Theoretical Literature Review


The banking industry is heavily regulated in most countries. The rules in banking can affect both the structure of the industry and the performance of firms. Bank regulation has many facets and different aspects of regulation differ across countries. The structure of the banking sector and its performance also vary widely across countries. Many countries are in the process of changing their regulatory structures, and the evidence provided here should prove useful in assessing the effects of different types of regulatory changes that may be considered.
    1. Regulation of the Banking Industry


In most countries, commercial banking is one of the most heavily regulated industries. Even though banks are usually for-profit institutions and bankers have free reign with respect to daily operations, the banking industry is commonly regarded as a matter of public concern.

The case for government regulation and intervention can be traced back to Pigou (1938), who argues that the existence of monopoly power, externalities, and informational asymmetries creates a role for government intervention to offset these market failures. On the other hand, Shleifer and Vishny (1998) argue that regulations that empower the private sector to monitor banks will be more effective in enhancing bank performance and stability than direct government intervention through regulation. Clearly, these conclusions are quite distinct as to the most effective regulation in the banking system.


There exists a long tradition of regulating the financial sector in many countries. The primary justification for bank regulation is usually the reduction of systemic risk that can lead to severe financial crises. This line of reasoning assumes that regulation will reduce the probability of these crises. In contrast, the incentives of many countries’ regulators are to


protect the government deposit insurance guarantee. These motivations may lead to overregulation that could stifle the creativity of private firms.

Bank regulation covers many areas of bank operations. One of the most important types of regulation specifies the activities that are permitted.
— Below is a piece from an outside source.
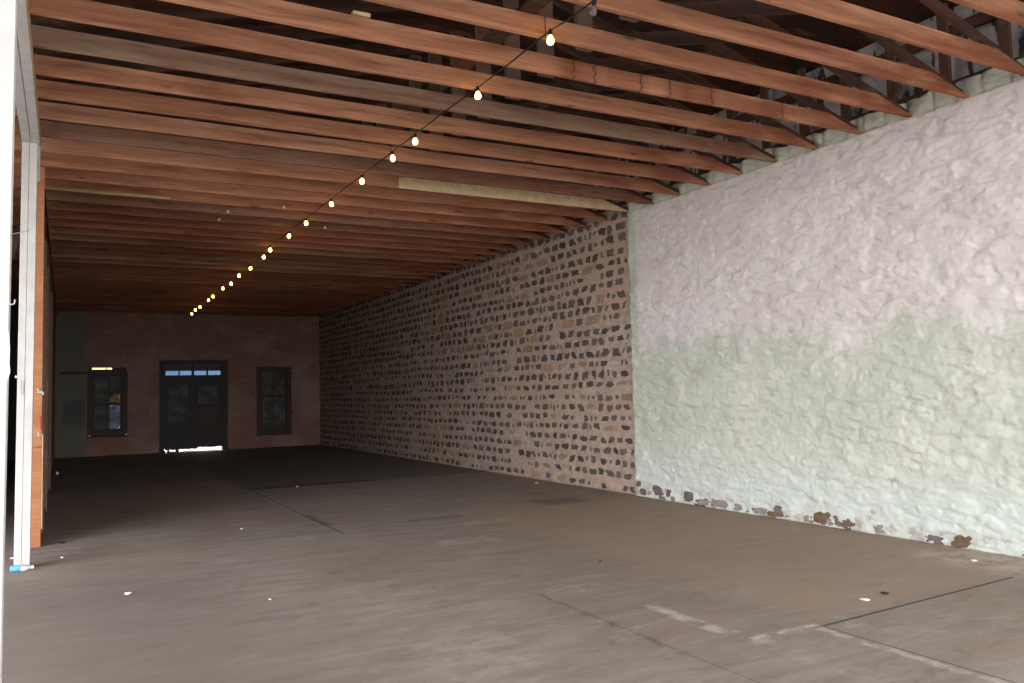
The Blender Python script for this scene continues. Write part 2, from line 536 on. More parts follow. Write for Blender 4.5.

These regulations vary greatly around the globe: in some countries bank activities are very narrowly defined; in others they are broadly defined. These regulations also determine the extent to which banks compete with other types of financial and non-financial firms (e.g., insurance companies, investment banks, and savings and loans). Regulations may specify who is allowed to own a bank (e.g., whether commercial firm can own banks). Regulations also address government ownership of banks and foreign bank ownership of domestic banks.